— To do —
Starting with the first line of the listing, quote each line exactly until and including the one with "return t * t * (3 - 2 * t)", leaving pictures out.
-- start of Dataset extract --
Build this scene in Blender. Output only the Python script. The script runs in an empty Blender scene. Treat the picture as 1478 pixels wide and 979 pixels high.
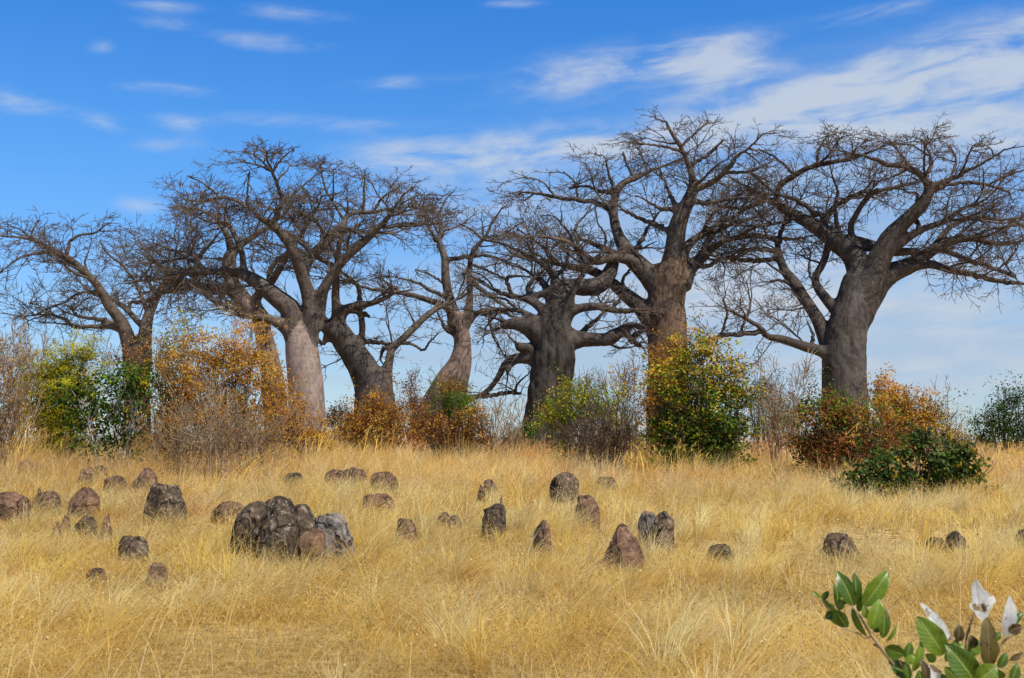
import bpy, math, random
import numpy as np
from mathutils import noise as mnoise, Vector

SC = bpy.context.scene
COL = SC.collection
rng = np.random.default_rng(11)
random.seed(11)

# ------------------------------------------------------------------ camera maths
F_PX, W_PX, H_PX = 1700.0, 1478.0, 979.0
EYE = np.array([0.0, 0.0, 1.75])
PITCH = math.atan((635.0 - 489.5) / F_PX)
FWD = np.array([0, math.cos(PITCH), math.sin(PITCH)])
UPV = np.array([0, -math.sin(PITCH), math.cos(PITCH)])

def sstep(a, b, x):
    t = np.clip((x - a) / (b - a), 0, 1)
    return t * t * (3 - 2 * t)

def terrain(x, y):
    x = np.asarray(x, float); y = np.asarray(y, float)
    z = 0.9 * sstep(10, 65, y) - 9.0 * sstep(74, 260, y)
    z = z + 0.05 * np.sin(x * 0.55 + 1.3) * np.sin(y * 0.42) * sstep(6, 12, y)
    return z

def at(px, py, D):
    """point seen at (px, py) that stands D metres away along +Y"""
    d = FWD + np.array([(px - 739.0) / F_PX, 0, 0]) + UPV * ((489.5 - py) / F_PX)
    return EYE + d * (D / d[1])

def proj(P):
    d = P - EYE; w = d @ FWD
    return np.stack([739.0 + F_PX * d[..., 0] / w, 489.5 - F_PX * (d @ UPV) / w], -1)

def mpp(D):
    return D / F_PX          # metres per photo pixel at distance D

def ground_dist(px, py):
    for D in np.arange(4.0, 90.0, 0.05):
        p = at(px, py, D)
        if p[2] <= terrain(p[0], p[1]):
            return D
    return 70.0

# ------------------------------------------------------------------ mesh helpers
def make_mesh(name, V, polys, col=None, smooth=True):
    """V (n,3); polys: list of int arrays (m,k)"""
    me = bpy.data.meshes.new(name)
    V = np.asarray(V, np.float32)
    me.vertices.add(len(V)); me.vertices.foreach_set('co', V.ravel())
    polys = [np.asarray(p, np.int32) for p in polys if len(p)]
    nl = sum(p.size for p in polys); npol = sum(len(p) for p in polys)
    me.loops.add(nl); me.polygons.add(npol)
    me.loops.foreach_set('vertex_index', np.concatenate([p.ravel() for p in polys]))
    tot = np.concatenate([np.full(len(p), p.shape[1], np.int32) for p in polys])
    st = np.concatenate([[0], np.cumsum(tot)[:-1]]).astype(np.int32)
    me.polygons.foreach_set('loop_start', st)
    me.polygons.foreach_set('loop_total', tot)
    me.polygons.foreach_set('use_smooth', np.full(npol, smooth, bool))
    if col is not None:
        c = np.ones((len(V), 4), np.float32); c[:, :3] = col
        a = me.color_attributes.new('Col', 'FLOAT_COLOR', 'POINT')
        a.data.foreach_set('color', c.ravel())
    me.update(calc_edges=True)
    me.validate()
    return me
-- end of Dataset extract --
— The answer —
Build this scene in Blender. Output only the Python script. The script runs in an empty Blender scene. Treat the picture as 1478 pixels wide and 979 pixels high.
import bpy, math, random
import numpy as np
from mathutils import noise as mnoise, Vector

SC = bpy.context.scene
COL = SC.collection
rng = np.random.default_rng(11)
random.seed(11)

# ------------------------------------------------------------------ camera maths
F_PX, W_PX, H_PX = 1700.0, 1478.0, 979.0
EYE = np.array([0.0, 0.0, 1.75])
PITCH = math.atan((635.0 - 489.5) / F_PX)
FWD = np.array([0, math.cos(PITCH), math.sin(PITCH)])
UPV = np.array([0, -math.sin(PITCH), math.cos(PITCH)])

def sstep(a, b, x):
    t = np.clip((x - a) / (b - a), 0, 1)
    return t * t * (3 - 2 * t)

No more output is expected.